CANNES 67 - Il cadeau di Sophia
Grande autoironia e succulenti aneddoti. Questi gli ingredienti serviti ieri da
Sophia Loren durante la sua masterclass, quasi 2 ore di incontro a tutto tondo con il pubblico del Festival. In un misto di francese, italiano e un pizzico di napoletano la diva si è detta felicissima di esser tornata a Cannes per presentare
"
La voce umana" il film diretto dal figlio
Edoardo Ponti, tratto dalla piece di Cocteau che ha sempre amato tanto. “Erano anni che volevo fare questo film e ringrazio Edoardo che con Angela mi ha regalato il ruolo di una vita” – ha esordito l’attrice. Poi spazio ai ricordi a cominciare dall’esordio in un ruolo da protagonista grazie a
Vittorio De Sica in "
L’oro di Napoli" per il ruolo della pizzaiola. “Parlammo a lungo in napoletano e lui mi offri’ questo personaggio che ironicamente si chiamava come me. Io incredula gli dissi: sei sicuro? Di solito mi scartano sempre perché sono troppo timida, ho il naso troppo lungo e la bocca troppo grande. E lui: tra tre giorni ti aspetto a Napoli che iniziamo le riprese. Con Vittorio era cosi’ ci bastava uno sguardo: io capivo cosa lui voleva da me e lui cosa poteva arrivare a chiedermi. Abbiamo lavorato insieme 20 anni, girato 14 film senza mai uno screzio”.

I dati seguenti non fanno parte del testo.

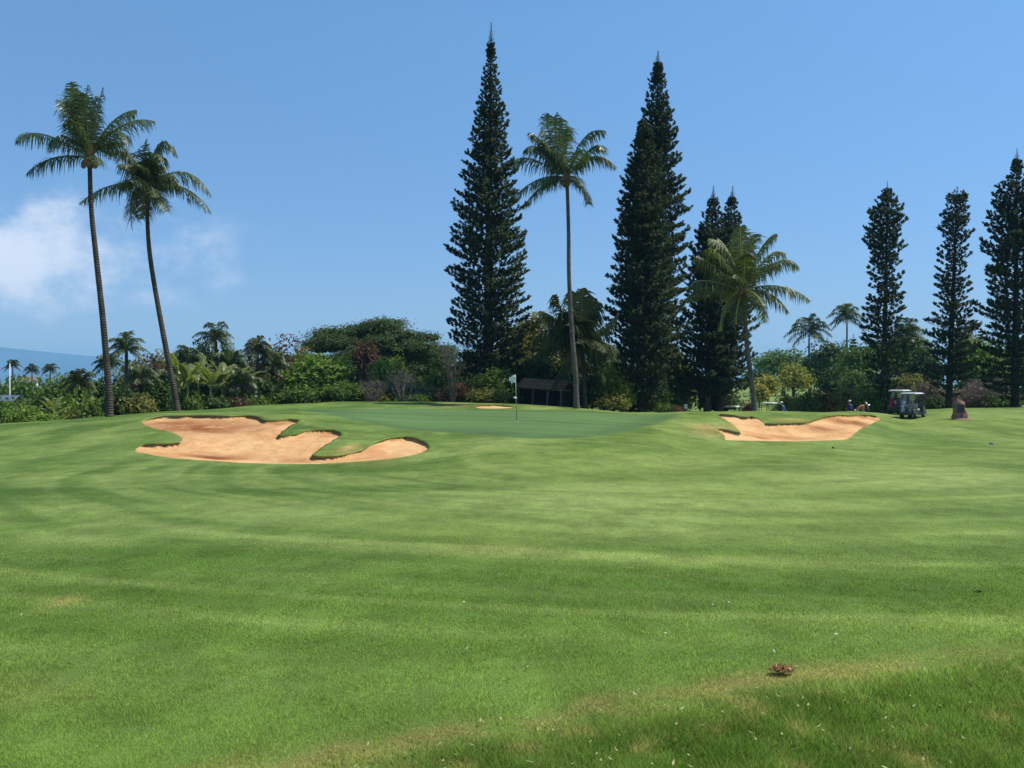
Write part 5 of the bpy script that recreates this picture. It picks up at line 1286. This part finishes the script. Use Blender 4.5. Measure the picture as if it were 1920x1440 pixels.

Anni dopo quel sodalizio nasce "
La Ciociara". Il film che consacra la Loren, ma che avrebbe dovuto essere interpretato da un’altra icona del cinema italiano. “Nel libro di Moravia la protagonista era molto più grande di me, mio marito Carlo e De Sica pensarono a lungo a come realizzarlo. Vittorio ando’ a parlare con
Anna Magnani, ma lei rifiutò e salutando Vittorio sulla porta di casa gli disse ‘perché non lo proponi a Sophia?’. Fu lei ad avere l’intuizione che serviva per fare un gran film. Ho vinto 21 premi per la Ciociara, Oscar incluso”.
Una vittoria cui la diva non è presente che le viene comunicata nel più cinematografico dei modi possibili. “Era notte e squilla il telefono.
Cary Grant mi grida nella cornetta Sophia! Hai vinto Sophia! Ho iniziato a saltare sul letto. In quel momento mi sentivo arrivata, ma la verità è che ho sempre avuto il complesso di quella che non ha studiato: ho fatto solo le elementari e men che meno frequentato corsi di recitazione. Mi butto nelle cose a capofitto, con grande forza e la sfacciataggine napoletana che mi fa dire ‘ma vai, buttati’”.
Quanto ai colleghi blasonatissimi con cui ha lavorato, Sophia non ha dubbi:
Cary Grant era una persona squisita,
Gregory Peck un gran professionista e
Charlton Heston era molto serio. Tra i contemporanei il preferito è
Daniel Day Lewis, a suo dire, in assoluto il più bravo attualmente in circolazione. “È solo per lui che ho accettato di girare Nine, un film che doveva ispirarsi a 8 e mezzo di Fellini, ma di Fellini non c’era proprio niente”.
Men che meno di
Marcello Mastroianni, l’attore con cui la Loren ha condiviso tanti titoli indimenticabili, incluso "
Una giornata particolare", per lei insieme a "
La Ciociara", i suoi film, più importanti. Ricordando Mastroianni, quest’anno omaggiato dal festival con la locandina ufficiale dell’edizione 67, l’attrice si commuove, ma rassicura la platea: vederlo ovunque sui muri di Cannes me lo fa sentire ancora più vicino. Finchè resterò qui, lui mi farà compagnia”.
Il titolo di collega più antipatico la Loren lo assegna senza riserve a
Marlon Brando con cui ha girato "
La contessa di Hong Kong" di
Charlie Chaplin. “Il primo giorno di riprese si presenta sul set con 45 minuti di ritardo. Chaplin è furioso, lo rimprovera minacciando di sostituirlo subito se intende comportarsi cosi’. Lui si scusa e nell’incredulità generale tira fuori la sua vera voce che è una vocina sottile, sottile tutt’altra cosa rispetto a quella che sfoderava sul set. Stava sulle sue e mangiava tutto il tempo, esclusivamente, gelati. Non stupisce che sia diventato così grosso alla fine. Era un grandissimo interprete, ma di certo non era un simpaticone”.